Dissertations, Theses, and Capstone Projects

Date of Degree

9-2020

Document Type

Dissertation

Degree Name

Ph.D.

Program

Criminal Justice

Advisor

Kevin T. Wolff

Committee Members

Preeti Chauhan

Lila Kazemian

Adam Fine, External Reader

Subject Categories

Criminology | Education

Keywords

education, school discipline, suspension, student development, educational trajectories, academic outcomes

Abstract

Purpose: The literature on exclusionary school discipline has repeatedly documented disparities in its use and its relationship to various negative outcomes, causing the use of suspensions to become a pressing concern in the United States. The goal of this dissertation is to add this body of literature by being the first to examine the educational trajectories youth take after first being suspended, and how the effect of school punishment on trajectories may be more severe for subgroups of students disproportionately affected by school discipline and often underserved in school settings.

Methods: New York City Department of Education data is used to follow a cohort of students beginning 6th grade in SY 2009-2010 (N=66,660) through middle and high school. Multilevel modeling and regressions with clustered standard errors are used to examine factors related to suspension experiences. Next, multi-trajectory modeling is used to determine students’ educational trajectories of school engagement (i.e. GPA, attendance, and discipline) from 7th through 12th grade, and multinomial logistic regression is used to explore how suspension predicts youths’ trajectories of engagement in school. Predicted probabilities are then calculated to determine how suspension interacts with race/ethnicity, socioeconomic status, and disability status to predict students’ educational development. Finally, structural equation modeling is used to examine how these trajectories help to explain the relationship between suspension and academic outcomes.

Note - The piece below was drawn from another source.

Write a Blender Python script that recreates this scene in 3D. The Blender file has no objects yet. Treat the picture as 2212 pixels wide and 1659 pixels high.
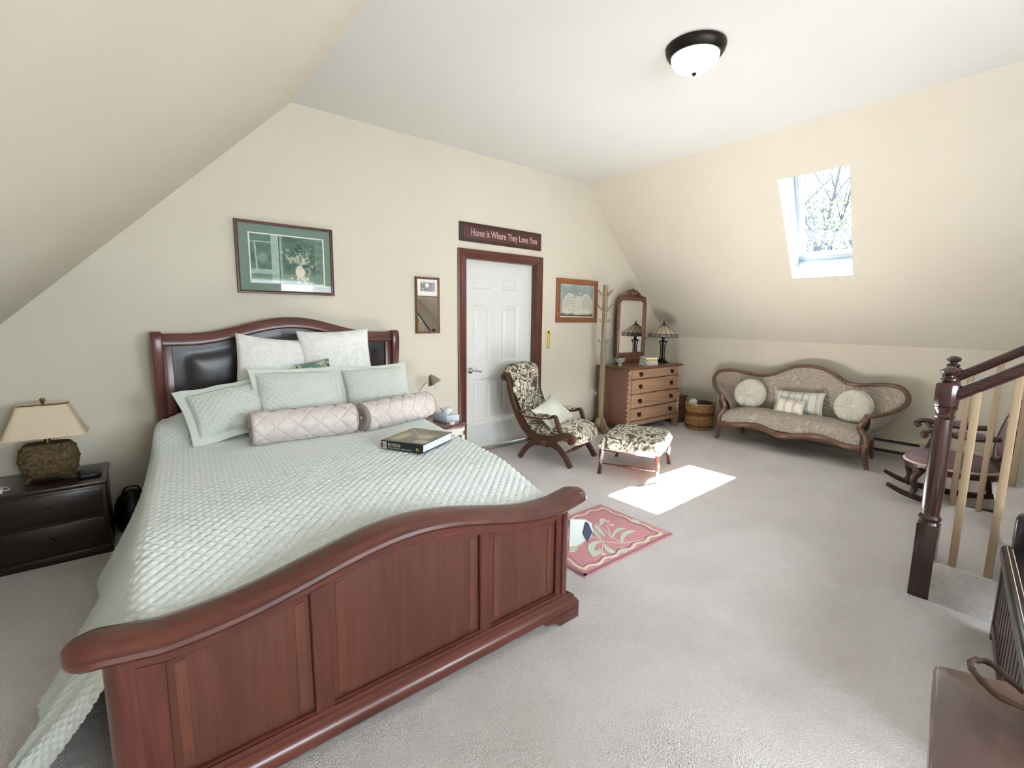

Findings: Students of color, students with disabilities, and economically disadvantaged students are all more likely to be suspended than their counterparts, though only students of color are at risk of receiving longer suspensions. Suspension increases the likelihood of group membership in more problematic educational trajectories. For Black and Hispanic/Latinx students, economically disadvantaged students, and students with a disability who have a lower probability of following the most engaged trajectory and a higher probability of following the most disengaged trajectory in grades 7-12, suspension represents an additional significant barrier to success. Suspension is related to academic outcomes both directly and indirectly through the effect it has on educational development.

Conclusion: Suspension has long-term consequences for students’ educational development and outcomes. It is also directly at odds with efforts to eliminate long-standing inequities in academic achievement and attainment through the disproportionate effect it has on students who are most likely to be suspended and have historically been underserved in school settings.